Day 1: Ancud to Pelluco

Monday, Oct 3rd.

First day on the road, and an eventful one. It was up in the air whether I would leave today or delay due to the weather forecast but I woke up to a dry morning and it felt like a good time to go. I emptied out the room I’d been staying in at Chil-hue and stashed the bike box and a bag to return to. Sandra waved me off down the drive but I didn’t make it more than 50m before having to dismount and push up the steep hill of a drive-way. I’d had to make some gearing adjustments the day before so the 5km into town was a good test to see if they were alright.

A few kilometres more and I turned off the main road onto the back route, I’d seen how narrow the main road gets further on and didn’t fancy trying my luck. First surprise of the day, it was onto deep loose gravel track. The first test of a fully laden bike on channels of gravel and indented road. It wasn’t too bad but required constant concentration and the occasional vehicle passing threw stinging dust up into the air. One positive for the rain that was forecast.

30km of gravel track along the north coast of Chiloé past farmhouses, cabins and fishing boats, with only a handful of curious guard dogs along the way. The rain started a little before I made it to the ferry but it wasn’t a problem. On the boat I huddled in the corner amongst the lorries under a small overhang and made a quick lunch of bread and avocado followed by more bread and peanut butter. The rain was coming down hard now.

My plan for the day was to get past Puerto Montt, 60km away on a stretch of motorway from the ferry landing. I’d hoped to find someone to hitch a ride with so as to get past this dangerous section. The first person I asked was happy for me to throw my bike in the back of his pick-up and said he’d take me within 10km of the city. We spoke in my broken Spanish along the way, his name was David and worked in sales for an engine company with an office outside of the city. The rain was coming down hard and the road looked awful for riding, the10km I did have to venture along were not enjoyable, thankfully a bike lane separated from the motorway as I got closer to town.

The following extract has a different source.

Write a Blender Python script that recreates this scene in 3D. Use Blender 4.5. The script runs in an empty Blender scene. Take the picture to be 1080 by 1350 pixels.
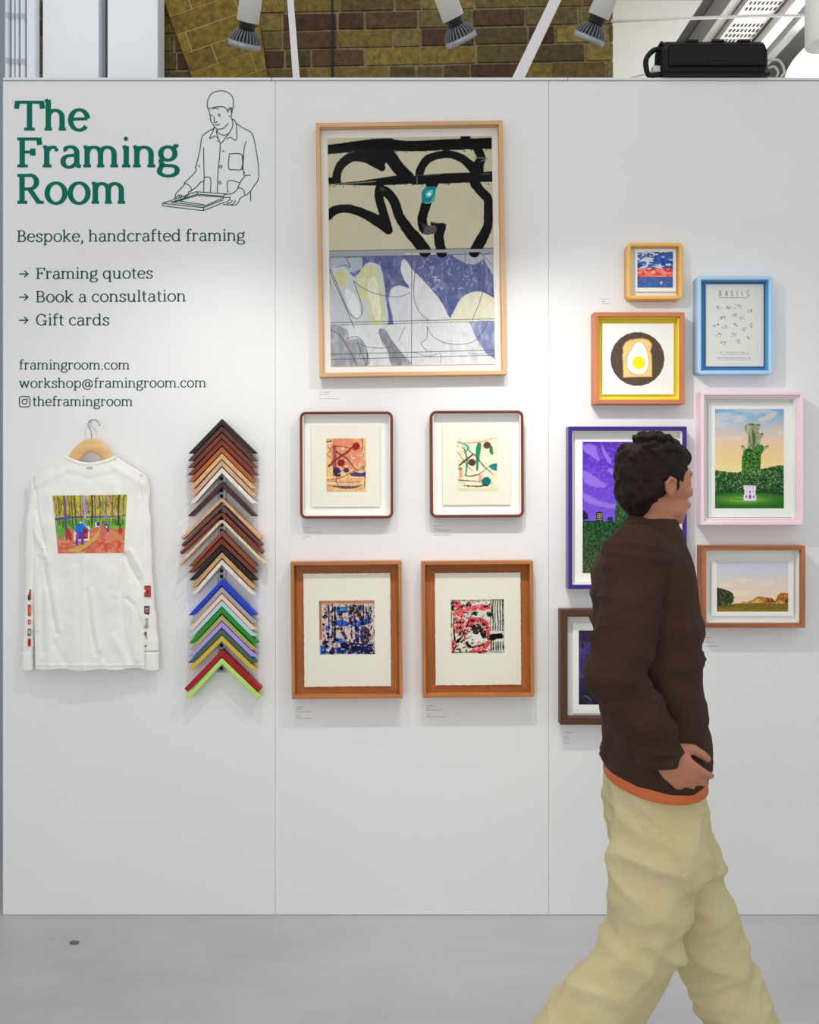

It was only 6pm. I still had time to get out of Puerto Montt to the next little town around the bay. As I write I’m in a cabaña on the hill above Pelluco. I’ve got a fire going and have cooked up some tuna pasta and am sheltered from the rain. There is rain forecast all week, peaking mid-week. I’ll see how it goes but I’m in no rush, I’ll take it slow and get used to the road and the bike. I’m glad I’m past Puerto Montt, that section had the most industry and traffic that I should see for the remainder of the trip and it will feel good as the places get quieter as I start south. Tomorrow will be following the coast road to a short ferry at La Arena. There are campsites at 56km and 87km.